◆ **DATASET CONTENT**:
**********

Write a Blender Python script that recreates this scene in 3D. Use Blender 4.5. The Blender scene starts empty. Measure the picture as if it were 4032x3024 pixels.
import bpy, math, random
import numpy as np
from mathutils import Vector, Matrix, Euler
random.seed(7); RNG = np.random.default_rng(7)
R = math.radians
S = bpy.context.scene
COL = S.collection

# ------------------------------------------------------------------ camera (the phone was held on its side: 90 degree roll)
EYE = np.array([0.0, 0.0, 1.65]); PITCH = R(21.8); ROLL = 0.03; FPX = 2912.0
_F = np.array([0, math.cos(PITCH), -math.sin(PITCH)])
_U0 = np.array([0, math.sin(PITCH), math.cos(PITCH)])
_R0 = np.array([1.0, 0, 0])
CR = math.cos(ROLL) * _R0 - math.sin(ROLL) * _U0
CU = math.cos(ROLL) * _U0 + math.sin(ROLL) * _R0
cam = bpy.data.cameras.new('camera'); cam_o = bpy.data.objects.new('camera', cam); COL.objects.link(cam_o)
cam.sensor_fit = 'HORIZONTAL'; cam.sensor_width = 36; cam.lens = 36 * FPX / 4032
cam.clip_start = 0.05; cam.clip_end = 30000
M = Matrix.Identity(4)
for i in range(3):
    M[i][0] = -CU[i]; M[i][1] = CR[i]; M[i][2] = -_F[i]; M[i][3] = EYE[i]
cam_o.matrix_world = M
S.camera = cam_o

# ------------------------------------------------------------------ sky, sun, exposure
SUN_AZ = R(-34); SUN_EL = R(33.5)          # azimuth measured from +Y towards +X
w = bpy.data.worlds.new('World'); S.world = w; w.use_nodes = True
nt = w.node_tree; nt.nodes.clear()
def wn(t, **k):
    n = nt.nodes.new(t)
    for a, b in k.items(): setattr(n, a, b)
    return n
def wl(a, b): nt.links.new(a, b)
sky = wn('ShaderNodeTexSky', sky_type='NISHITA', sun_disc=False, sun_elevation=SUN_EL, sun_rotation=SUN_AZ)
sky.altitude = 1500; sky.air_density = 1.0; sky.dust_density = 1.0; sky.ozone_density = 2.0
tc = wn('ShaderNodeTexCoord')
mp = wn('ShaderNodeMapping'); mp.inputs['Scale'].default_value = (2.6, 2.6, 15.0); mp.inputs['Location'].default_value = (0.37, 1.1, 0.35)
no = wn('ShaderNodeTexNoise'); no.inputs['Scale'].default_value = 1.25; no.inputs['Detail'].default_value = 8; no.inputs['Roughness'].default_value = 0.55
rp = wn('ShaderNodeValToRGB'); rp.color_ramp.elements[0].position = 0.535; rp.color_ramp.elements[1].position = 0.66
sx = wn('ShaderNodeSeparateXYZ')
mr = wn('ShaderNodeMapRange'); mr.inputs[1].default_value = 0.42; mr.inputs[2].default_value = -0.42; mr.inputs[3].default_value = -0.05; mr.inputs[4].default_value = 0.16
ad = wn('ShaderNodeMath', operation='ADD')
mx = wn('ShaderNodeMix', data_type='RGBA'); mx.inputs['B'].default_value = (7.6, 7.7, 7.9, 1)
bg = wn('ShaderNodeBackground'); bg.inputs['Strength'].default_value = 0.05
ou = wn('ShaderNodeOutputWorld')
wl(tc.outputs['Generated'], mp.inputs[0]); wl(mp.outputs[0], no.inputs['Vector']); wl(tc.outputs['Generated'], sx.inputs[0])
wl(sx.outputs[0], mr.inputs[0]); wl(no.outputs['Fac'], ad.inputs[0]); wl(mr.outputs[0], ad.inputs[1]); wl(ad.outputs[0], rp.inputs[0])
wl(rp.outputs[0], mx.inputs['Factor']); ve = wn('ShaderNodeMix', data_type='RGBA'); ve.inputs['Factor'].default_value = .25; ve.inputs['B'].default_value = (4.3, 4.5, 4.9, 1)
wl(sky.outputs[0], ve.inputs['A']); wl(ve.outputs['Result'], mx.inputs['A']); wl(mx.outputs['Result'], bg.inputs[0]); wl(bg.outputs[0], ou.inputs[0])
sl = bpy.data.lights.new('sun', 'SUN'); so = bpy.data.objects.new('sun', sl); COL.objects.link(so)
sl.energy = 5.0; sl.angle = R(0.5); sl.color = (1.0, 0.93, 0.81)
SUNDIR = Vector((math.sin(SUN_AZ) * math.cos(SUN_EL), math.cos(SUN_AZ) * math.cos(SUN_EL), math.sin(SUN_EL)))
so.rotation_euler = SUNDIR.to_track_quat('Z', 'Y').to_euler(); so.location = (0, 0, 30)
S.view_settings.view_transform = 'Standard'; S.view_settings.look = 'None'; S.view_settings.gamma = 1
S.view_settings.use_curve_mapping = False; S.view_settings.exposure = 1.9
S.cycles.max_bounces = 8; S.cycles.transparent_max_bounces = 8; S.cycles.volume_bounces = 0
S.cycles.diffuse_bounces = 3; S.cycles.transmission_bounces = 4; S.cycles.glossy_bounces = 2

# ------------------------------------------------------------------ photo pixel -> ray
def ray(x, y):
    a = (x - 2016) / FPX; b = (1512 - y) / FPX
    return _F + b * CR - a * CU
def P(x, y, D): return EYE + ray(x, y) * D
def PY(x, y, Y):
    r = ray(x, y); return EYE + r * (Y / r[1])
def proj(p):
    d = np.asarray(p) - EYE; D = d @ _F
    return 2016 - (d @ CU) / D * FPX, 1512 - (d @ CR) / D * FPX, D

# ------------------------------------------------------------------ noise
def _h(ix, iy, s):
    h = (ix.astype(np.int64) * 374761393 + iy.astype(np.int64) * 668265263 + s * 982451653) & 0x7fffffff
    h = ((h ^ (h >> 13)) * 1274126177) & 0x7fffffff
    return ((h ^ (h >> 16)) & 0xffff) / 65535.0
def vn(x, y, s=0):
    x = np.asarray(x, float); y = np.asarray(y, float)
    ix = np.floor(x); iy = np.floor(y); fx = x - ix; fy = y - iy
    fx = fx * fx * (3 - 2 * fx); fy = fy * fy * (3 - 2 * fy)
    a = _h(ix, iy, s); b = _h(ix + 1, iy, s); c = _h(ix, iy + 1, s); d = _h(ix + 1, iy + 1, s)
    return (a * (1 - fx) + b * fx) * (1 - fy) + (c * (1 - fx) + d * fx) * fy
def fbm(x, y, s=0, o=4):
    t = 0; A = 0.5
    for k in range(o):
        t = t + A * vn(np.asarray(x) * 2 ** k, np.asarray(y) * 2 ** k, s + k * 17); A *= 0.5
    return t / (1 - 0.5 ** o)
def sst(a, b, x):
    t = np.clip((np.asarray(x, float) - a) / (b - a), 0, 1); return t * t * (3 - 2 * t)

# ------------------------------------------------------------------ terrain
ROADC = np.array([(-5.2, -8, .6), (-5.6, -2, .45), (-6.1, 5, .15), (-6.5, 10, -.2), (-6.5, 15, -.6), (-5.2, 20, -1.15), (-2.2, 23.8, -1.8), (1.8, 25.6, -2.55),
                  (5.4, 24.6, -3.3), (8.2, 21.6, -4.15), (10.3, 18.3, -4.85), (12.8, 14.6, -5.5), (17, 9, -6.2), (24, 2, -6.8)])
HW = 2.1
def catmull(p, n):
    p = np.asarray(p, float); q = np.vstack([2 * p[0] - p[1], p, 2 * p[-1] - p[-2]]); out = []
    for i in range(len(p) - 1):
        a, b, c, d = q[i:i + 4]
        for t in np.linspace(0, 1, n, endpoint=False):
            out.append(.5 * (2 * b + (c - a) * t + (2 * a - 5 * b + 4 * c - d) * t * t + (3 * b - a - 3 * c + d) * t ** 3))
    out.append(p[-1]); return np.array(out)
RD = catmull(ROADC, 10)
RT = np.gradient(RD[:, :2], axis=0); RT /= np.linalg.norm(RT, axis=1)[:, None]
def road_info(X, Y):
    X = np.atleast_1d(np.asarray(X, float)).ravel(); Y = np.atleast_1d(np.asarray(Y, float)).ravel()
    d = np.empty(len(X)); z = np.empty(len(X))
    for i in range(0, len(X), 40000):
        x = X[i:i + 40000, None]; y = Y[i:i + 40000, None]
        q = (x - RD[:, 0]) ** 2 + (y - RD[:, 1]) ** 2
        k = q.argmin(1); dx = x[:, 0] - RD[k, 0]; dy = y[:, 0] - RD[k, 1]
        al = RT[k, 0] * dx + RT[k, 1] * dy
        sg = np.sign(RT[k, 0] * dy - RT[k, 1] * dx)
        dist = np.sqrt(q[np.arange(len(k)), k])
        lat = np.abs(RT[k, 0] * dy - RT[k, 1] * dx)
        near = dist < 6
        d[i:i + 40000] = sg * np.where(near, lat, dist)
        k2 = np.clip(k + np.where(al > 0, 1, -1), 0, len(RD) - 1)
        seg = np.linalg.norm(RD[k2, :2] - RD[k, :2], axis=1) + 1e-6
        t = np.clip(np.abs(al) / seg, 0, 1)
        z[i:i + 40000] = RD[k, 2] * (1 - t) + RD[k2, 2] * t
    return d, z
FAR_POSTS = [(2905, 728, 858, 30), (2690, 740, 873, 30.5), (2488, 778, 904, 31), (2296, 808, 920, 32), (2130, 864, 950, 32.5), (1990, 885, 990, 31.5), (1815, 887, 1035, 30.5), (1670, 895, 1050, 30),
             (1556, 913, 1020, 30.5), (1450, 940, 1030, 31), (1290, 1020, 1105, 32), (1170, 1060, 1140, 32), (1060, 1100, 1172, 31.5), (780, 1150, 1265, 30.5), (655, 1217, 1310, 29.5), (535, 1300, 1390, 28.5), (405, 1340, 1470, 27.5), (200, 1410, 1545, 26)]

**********

◆ **STATED EXERCISE**:
Word for word, reproduce the listing above from its start up to and including the line that has "S.camera = cam_o". Give only those lines.

◆ **EXERCISE OUTPUT**:
Write a Blender Python script that recreates this scene in 3D. Use Blender 4.5. The Blender scene starts empty. Measure the picture as if it were 4032x3024 pixels.
import bpy, math, random
import numpy as np
from mathutils import Vector, Matrix, Euler
random.seed(7); RNG = np.random.default_rng(7)
R = math.radians
S = bpy.context.scene
COL = S.collection

# ------------------------------------------------------------------ camera (the phone was held on its side: 90 degree roll)
EYE = np.array([0.0, 0.0, 1.65]); PITCH = R(21.8); ROLL = 0.03; FPX = 2912.0
_F = np.array([0, math.cos(PITCH), -math.sin(PITCH)])
_U0 = np.array([0, math.sin(PITCH), math.cos(PITCH)])
_R0 = np.array([1.0, 0, 0])
CR = math.cos(ROLL) * _R0 - math.sin(ROLL) * _U0
CU = math.cos(ROLL) * _U0 + math.sin(ROLL) * _R0
cam = bpy.data.cameras.new('camera'); cam_o = bpy.data.objects.new('camera', cam); COL.objects.link(cam_o)
cam.sensor_fit = 'HORIZONTAL'; cam.sensor_width = 36; cam.lens = 36 * FPX / 4032
cam.clip_start = 0.05; cam.clip_end = 30000
M = Matrix.Identity(4)
for i in range(3):
    M[i][0] = -CU[i]; M[i][1] = CR[i]; M[i][2] = -_F[i]; M[i][3] = EYE[i]
cam_o.matrix_world = M
S.camera = cam_o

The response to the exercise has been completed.